**Request**
Exactly as written, write out the lines below from the first to the one containing "bg.inputs['Strength'].default_value = 1.0", inclusive. Pictures do not belong in the copy.

**Source material**
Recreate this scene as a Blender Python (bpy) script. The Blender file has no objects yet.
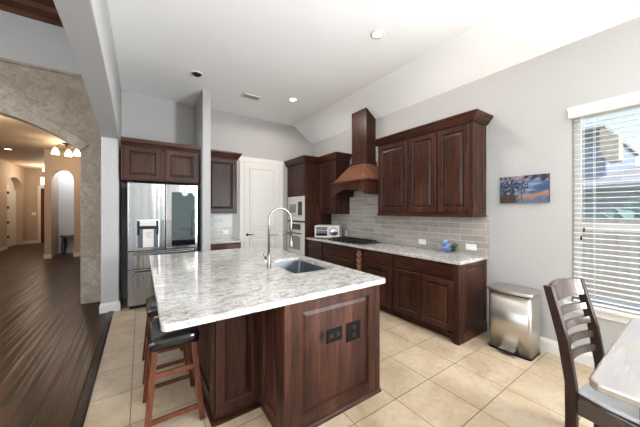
import bpy, bmesh, math, random
from mathutils import Vector, Matrix
random.seed(7)
S = bpy.context.scene
COL = S.collection
R = math.radians
PI = math.pi

def lin(r, g, b):
    def f(c):
        c /= 255.0
        return c / 12.92 if c <= 0.04045 else ((c + 0.055) / 1.055) ** 2.4
    return (f(r), f(g), f(b), 1.0)

# ---------------------------------------------------------------- camera
cam_data = bpy.data.cameras.new('camera')
cam = bpy.data.objects.new('camera', cam_data)
COL.objects.link(cam)
cam_data.sensor_width = 36.0
cam_data.lens = 263.9 / 640 * 36.0
cam_data.shift_y = -2.5 / 640
cam_data.clip_start = 0.05
cam.location = (0, 0, 1.46)
cam.rotation_euler = (R(90), 0, -math.atan(179.5 / 263.9))
S.camera = cam

# ---------------------------------------------------------------- exposure, sky, sun, fill lamps
S.view_settings.view_transform = 'Standard'
S.view_settings.look = 'None'
S.view_settings.gamma = 1.0
S.view_settings.use_curve_mapping = False
S.view_settings.exposure = 0.36

W = bpy.data.worlds.new('sky')
S.world = W
W.use_nodes = True
nt = W.node_tree
bg = nt.nodes['Background']
tc = nt.nodes.new('ShaderNodeTexCoord')
sep = nt.nodes.new('ShaderNodeSeparateXYZ')
rmp = nt.nodes.new('ShaderNodeValToRGB')
nt.links.new(tc.outputs['Generated'], sep.inputs[0])
nt.links.new(sep.outputs['Z'], rmp.inputs[0])
rmp.color_ramp.elements[0].position = 0.0
rmp.color_ramp.elements[0].color = lin(235, 243, 250)
rmp.color_ramp.elements[1].position = 0.6
rmp.color_ramp.elements[1].color = lin(150, 195, 240)
nt.links.new(rmp.outputs[0], bg.inputs['Color'])
bg.inputs['Strength'].default_value = 1.0

def sun(name, energy, rot, color, angle):
    d = bpy.data.lights.new(name, 'SUN')
    d.energy = energy; d.color = color; d.angle = angle
    o = bpy.data.objects.new(name, d); COL.objects.link(o)
    o.rotation_euler = rot
    return o

def area(name, loc, rot, sx, sy, energy, color):
    d = bpy.data.lights.new(name, 'AREA')
    d.shape = 'RECTANGLE'; d.size = sx; d.size_y = sy
    d.energy = energy; d.color = color
    o = bpy.data.objects.new(name, d); COL.objects.link(o)
    o.location = loc; o.rotation_euler = rot
    return o

def point(name, loc, energy, color, r=0.05):
    d = bpy.data.lights.new(name, 'POINT')
    d.energy = energy; d.color = color; d.shadow_soft_size = r
    o = bpy.data.objects.new(name, d); COL.objects.link(o)
    o.location = loc
    return o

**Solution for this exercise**
Recreate this scene as a Blender Python (bpy) script. The Blender file has no objects yet.
import bpy, bmesh, math, random
from mathutils import Vector, Matrix
random.seed(7)
S = bpy.context.scene
COL = S.collection
R = math.radians
PI = math.pi

def lin(r, g, b):
    def f(c):
        c /= 255.0
        return c / 12.92 if c <= 0.04045 else ((c + 0.055) / 1.055) ** 2.4
    return (f(r), f(g), f(b), 1.0)

# ---------------------------------------------------------------- camera
cam_data = bpy.data.cameras.new('camera')
cam = bpy.data.objects.new('camera', cam_data)
COL.objects.link(cam)
cam_data.sensor_width = 36.0
cam_data.lens = 263.9 / 640 * 36.0
cam_data.shift_y = -2.5 / 640
cam_data.clip_start = 0.05
cam.location = (0, 0, 1.46)
cam.rotation_euler = (R(90), 0, -math.atan(179.5 / 263.9))
S.camera = cam

# ---------------------------------------------------------------- exposure, sky, sun, fill lamps
S.view_settings.view_transform = 'Standard'
S.view_settings.look = 'None'
S.view_settings.gamma = 1.0
S.view_settings.use_curve_mapping = False
S.view_settings.exposure = 0.36

W = bpy.data.worlds.new('sky')
S.world = W
W.use_nodes = True
nt = W.node_tree
bg = nt.nodes['Background']
tc = nt.nodes.new('ShaderNodeTexCoord')
sep = nt.nodes.new('ShaderNodeSeparateXYZ')
rmp = nt.nodes.new('ShaderNodeValToRGB')
nt.links.new(tc.outputs['Generated'], sep.inputs[0])
nt.links.new(sep.outputs['Z'], rmp.inputs[0])
rmp.color_ramp.elements[0].position = 0.0
rmp.color_ramp.elements[0].color = lin(235, 243, 250)
rmp.color_ramp.elements[1].position = 0.6
rmp.color_ramp.elements[1].color = lin(150, 195, 240)
nt.links.new(rmp.outputs[0], bg.inputs['Color'])
bg.inputs['Strength'].default_value = 1.0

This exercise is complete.